Task to complete
In the data below, find every line with the string "scene" and pull it out.

===== Stored rows =====

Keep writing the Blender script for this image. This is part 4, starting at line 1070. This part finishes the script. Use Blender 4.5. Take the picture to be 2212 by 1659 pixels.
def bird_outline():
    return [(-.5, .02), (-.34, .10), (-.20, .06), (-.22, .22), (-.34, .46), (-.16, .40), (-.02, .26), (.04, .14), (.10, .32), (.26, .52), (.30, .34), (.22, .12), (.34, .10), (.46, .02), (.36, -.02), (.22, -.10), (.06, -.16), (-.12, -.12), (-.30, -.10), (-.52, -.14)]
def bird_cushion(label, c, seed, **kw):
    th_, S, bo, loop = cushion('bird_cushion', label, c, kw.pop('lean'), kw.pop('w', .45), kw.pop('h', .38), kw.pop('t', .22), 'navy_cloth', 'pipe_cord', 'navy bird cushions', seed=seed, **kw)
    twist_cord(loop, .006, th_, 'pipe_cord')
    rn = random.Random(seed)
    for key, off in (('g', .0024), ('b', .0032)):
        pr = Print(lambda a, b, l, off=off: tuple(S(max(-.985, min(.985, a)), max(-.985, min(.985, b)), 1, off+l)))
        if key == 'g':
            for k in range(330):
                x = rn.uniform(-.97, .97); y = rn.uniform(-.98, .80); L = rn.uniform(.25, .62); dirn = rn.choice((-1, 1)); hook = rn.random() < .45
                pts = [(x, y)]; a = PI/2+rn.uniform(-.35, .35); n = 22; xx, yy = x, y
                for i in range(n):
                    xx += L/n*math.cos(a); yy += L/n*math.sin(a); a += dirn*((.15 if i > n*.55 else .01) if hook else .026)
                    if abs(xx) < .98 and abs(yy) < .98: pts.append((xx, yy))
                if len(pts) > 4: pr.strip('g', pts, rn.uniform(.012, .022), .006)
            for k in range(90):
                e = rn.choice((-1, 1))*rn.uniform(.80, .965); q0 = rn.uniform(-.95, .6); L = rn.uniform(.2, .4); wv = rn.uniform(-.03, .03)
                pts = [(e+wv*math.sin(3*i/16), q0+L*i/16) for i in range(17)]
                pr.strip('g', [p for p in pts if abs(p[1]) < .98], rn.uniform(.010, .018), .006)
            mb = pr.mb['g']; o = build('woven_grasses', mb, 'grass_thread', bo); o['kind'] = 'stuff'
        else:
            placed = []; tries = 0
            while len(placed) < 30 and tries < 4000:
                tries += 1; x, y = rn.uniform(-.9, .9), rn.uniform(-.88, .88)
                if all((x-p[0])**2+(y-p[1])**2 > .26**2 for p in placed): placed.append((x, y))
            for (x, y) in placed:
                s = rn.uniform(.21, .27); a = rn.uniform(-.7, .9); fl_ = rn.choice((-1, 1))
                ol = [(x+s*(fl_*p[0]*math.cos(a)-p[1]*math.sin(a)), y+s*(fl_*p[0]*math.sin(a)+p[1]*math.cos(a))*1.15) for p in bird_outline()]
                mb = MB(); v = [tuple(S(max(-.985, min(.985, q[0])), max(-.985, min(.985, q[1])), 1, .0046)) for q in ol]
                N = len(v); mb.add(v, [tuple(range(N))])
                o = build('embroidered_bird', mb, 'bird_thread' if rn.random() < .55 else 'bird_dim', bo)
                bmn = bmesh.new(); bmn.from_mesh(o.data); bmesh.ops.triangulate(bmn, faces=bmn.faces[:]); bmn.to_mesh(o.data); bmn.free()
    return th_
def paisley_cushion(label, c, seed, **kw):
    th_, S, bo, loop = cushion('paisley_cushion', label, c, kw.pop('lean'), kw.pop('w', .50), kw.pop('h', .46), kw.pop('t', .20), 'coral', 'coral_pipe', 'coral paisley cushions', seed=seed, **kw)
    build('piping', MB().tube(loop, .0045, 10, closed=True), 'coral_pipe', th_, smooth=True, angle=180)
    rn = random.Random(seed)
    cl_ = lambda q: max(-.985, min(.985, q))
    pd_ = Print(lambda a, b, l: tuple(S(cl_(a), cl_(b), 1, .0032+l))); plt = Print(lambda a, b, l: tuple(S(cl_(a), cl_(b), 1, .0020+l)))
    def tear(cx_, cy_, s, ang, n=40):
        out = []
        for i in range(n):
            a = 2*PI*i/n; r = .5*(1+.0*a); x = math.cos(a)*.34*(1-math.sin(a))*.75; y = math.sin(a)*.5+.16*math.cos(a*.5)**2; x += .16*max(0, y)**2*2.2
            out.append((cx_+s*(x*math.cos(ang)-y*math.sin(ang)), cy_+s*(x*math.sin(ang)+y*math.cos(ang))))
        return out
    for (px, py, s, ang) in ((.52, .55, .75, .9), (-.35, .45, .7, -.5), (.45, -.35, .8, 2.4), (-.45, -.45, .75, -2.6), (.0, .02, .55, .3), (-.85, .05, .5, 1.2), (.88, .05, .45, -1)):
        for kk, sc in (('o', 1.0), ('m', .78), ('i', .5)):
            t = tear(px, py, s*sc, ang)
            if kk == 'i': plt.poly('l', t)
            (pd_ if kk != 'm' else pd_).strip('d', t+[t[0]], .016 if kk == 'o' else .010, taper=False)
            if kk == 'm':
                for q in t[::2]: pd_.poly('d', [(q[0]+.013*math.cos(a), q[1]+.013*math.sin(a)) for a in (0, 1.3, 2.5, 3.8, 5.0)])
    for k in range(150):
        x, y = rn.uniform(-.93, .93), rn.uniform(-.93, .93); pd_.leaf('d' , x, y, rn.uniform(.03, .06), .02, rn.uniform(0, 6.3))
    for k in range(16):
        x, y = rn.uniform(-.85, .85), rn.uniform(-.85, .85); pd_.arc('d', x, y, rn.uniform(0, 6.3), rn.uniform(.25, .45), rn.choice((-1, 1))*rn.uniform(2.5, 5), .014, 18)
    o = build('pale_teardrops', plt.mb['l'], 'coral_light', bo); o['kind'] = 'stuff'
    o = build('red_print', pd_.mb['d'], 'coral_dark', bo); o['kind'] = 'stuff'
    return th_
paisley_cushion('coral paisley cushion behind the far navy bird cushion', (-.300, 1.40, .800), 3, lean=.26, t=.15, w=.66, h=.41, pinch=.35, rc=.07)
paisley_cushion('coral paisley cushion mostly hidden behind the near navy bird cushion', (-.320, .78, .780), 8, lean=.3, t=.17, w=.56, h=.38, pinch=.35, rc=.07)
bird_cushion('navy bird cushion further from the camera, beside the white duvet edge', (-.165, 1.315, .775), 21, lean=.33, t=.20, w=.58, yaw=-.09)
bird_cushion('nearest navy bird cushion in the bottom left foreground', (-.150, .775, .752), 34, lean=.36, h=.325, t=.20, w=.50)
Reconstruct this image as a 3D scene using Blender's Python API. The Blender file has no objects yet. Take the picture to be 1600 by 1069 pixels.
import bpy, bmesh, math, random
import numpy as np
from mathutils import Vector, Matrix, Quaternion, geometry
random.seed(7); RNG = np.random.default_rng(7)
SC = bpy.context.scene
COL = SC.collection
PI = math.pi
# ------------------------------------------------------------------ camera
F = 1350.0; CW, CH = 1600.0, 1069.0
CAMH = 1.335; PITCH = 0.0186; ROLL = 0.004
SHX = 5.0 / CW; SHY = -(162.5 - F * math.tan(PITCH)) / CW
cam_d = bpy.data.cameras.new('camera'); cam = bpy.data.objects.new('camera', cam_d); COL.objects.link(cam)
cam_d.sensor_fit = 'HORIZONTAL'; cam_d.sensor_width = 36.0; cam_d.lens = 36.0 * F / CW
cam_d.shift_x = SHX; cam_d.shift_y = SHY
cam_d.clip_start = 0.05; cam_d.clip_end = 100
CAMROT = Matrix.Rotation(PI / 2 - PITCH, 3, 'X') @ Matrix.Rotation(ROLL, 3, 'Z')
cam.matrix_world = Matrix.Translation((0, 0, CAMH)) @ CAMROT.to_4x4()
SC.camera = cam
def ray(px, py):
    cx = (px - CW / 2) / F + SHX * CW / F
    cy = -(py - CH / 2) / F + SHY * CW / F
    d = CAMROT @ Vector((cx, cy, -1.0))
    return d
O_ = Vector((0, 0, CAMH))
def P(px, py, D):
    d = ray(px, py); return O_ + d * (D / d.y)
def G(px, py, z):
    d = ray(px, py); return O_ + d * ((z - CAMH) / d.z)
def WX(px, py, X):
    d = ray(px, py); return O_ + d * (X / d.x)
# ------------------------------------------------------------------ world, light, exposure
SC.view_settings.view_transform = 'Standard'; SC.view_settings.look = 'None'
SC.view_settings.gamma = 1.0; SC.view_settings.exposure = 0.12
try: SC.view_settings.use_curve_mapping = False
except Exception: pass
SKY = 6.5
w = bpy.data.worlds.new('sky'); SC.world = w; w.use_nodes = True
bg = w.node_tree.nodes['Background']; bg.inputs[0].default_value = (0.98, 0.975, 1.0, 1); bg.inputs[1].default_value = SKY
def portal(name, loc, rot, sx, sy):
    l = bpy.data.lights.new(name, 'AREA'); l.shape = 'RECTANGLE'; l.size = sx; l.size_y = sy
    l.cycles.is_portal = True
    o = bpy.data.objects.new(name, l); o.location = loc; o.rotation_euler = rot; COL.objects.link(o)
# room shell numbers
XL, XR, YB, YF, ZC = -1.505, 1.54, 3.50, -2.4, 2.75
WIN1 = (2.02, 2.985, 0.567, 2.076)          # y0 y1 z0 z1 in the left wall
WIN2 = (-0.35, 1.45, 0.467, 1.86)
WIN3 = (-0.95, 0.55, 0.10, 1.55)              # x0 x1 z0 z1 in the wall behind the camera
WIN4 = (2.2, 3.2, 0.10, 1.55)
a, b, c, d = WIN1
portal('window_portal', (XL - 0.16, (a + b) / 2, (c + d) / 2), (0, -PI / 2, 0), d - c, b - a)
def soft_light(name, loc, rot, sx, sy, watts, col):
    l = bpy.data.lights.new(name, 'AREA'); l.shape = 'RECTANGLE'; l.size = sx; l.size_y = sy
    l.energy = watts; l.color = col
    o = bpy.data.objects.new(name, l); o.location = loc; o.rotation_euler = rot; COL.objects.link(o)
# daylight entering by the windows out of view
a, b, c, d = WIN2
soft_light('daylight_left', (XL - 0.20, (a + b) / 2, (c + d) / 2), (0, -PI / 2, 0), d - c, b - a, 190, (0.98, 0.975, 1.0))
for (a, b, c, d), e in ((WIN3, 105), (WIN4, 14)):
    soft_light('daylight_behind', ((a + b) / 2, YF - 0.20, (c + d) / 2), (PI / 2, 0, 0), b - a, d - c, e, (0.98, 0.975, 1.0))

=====

Exercise response
Reconstruct this image as a 3D scene using Blender's Python API. The Blender file has no objects yet. Take the picture to be 1600 by 1069 pixels.
SC = bpy.context.scene